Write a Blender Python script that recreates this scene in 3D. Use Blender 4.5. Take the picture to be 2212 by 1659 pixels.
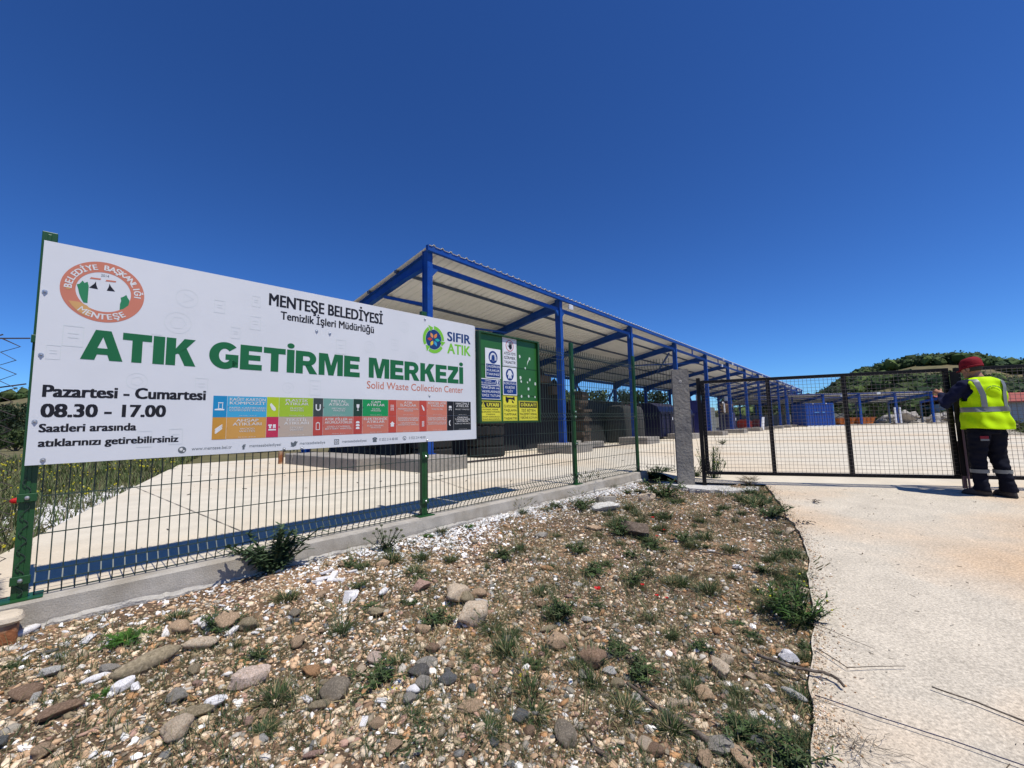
import bpy, bmesh, math, random
import numpy as np
from mathutils import Vector, Matrix, noise, Euler

for o in list(bpy.data.objects):
    bpy.data.objects.remove(o, do_unlink=True)
scene = bpy.context.scene
C = bpy.context.collection
R = math.radians
rng = np.random.default_rng(7)
random.seed(11)

# ------------------------------------------------------------------ camera
cd = bpy.data.cameras.new('camera')
cam = bpy.data.objects.new('camera', cd)
C.objects.link(cam)
cd.sensor_width = 36.0
cd.lens = 36.0 * 900.3 / 2212.0
cd.clip_start = 0.05
cd.clip_end = 6000
EYE = 0.85
cam.matrix_world = (Matrix.Translation((0, 0, EYE)) @ Matrix.Rotation(R(90) + 0.0957, 4, 'X')
                    @ Matrix.Rotation(-0.0227, 4, 'Z'))
scene.camera = cam

# ------------------------------------------------------------------ light
SUN_DIR = Vector((0.30, -0.28, 1.0)).normalized()      # towards the sun
sun_el = math.asin(SUN_DIR.z)
sun_az = math.atan2(SUN_DIR.x, SUN_DIR.y)               # clockwise from +Y
world = bpy.data.worlds.new("World")
scene.world = world
world.use_nodes = True
wn = world.node_tree.nodes
wl = world.node_tree.links
bg = wn['Background']
sky = wn.new('ShaderNodeTexSky')
sky.sky_type = 'NISHITA'
sky.sun_disc = False
sky.sun_elevation = sun_el
sky.sun_rotation = sun_az
sky.altitude = 1200
sky.air_density = 1.0
sky.dust_density = 0.25
sky.ozone_density = 2.0
def mulc(sock, c):
    m_ = wn.new('ShaderNodeMix'); m_.data_type = 'RGBA'; m_.blend_type = 'MULTIPLY'; m_.inputs[0].default_value = 1
    m_.inputs[7].default_value = (*c, 1); wl.new(sock, m_.inputs[6]); return m_.outputs[2]
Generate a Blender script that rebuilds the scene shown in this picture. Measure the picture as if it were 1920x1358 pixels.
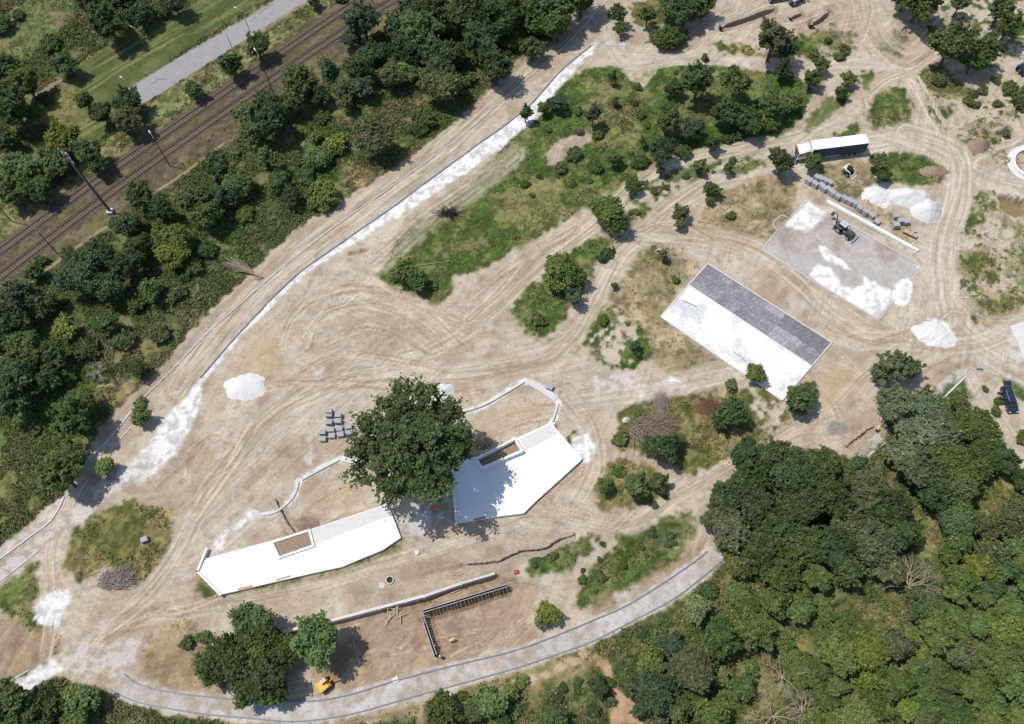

§ WHAT TO DO: Transcribe the material exactly, leaving every picture out.

§ TASK SOLUTION:
Write a Blender Python script that recreates this scene in 3D. Use Blender 4.5. Take the picture to be 2212 by 1659 pixels.
import bpy, bmesh, math, random
import numpy as np
from mathutils import Vector, Matrix, noise, Euler

for o in list(bpy.data.objects):
    bpy.data.objects.remove(o, do_unlink=True)
scene = bpy.context.scene
C = bpy.context.collection
R = math.radians
rng = np.random.default_rng(7)
random.seed(11)

# ------------------------------------------------------------------ camera
cd = bpy.data.cameras.new('camera')
cam = bpy.data.objects.new('camera', cd)
C.objects.link(cam)
cd.sensor_width = 36.0
cd.lens = 36.0 * 900.3 / 2212.0
cd.clip_start = 0.05
cd.clip_end = 6000
EYE = 0.85
cam.matrix_world = (Matrix.Translation((0, 0, EYE)) @ Matrix.Rotation(R(90) + 0.0957, 4, 'X')
                    @ Matrix.Rotation(-0.0227, 4, 'Z'))
scene.camera = cam

# ------------------------------------------------------------------ light
SUN_DIR = Vector((0.30, -0.28, 1.0)).normalized()      # towards the sun
sun_el = math.asin(SUN_DIR.z)
sun_az = math.atan2(SUN_DIR.x, SUN_DIR.y)               # clockwise from +Y
world = bpy.data.worlds.new("World")
scene.world = world
world.use_nodes = True
wn = world.node_tree.nodes
wl = world.node_tree.links
bg = wn['Background']
sky = wn.new('ShaderNodeTexSky')
sky.sky_type = 'NISHITA'
sky.sun_disc = False
sky.sun_elevation = sun_el
sky.sun_rotation = sun_az
sky.altitude = 1200
sky.air_density = 1.0
sky.dust_density = 0.25
sky.ozone_density = 2.0
def mulc(sock, c):
    m_ = wn.new('ShaderNodeMix'); m_.data_type = 'RGBA'; m_.blend_type = 'MULTIPLY'; m_.inputs[0].default_value = 1
    m_.inputs[7].default_value = (*c, 1); wl.new(sock, m_.inputs[6]); return m_.outputs[2]
Generate a Blender script that rebuilds the scene shown in this picture. Measure the picture as if it were 1920x1358 pixels.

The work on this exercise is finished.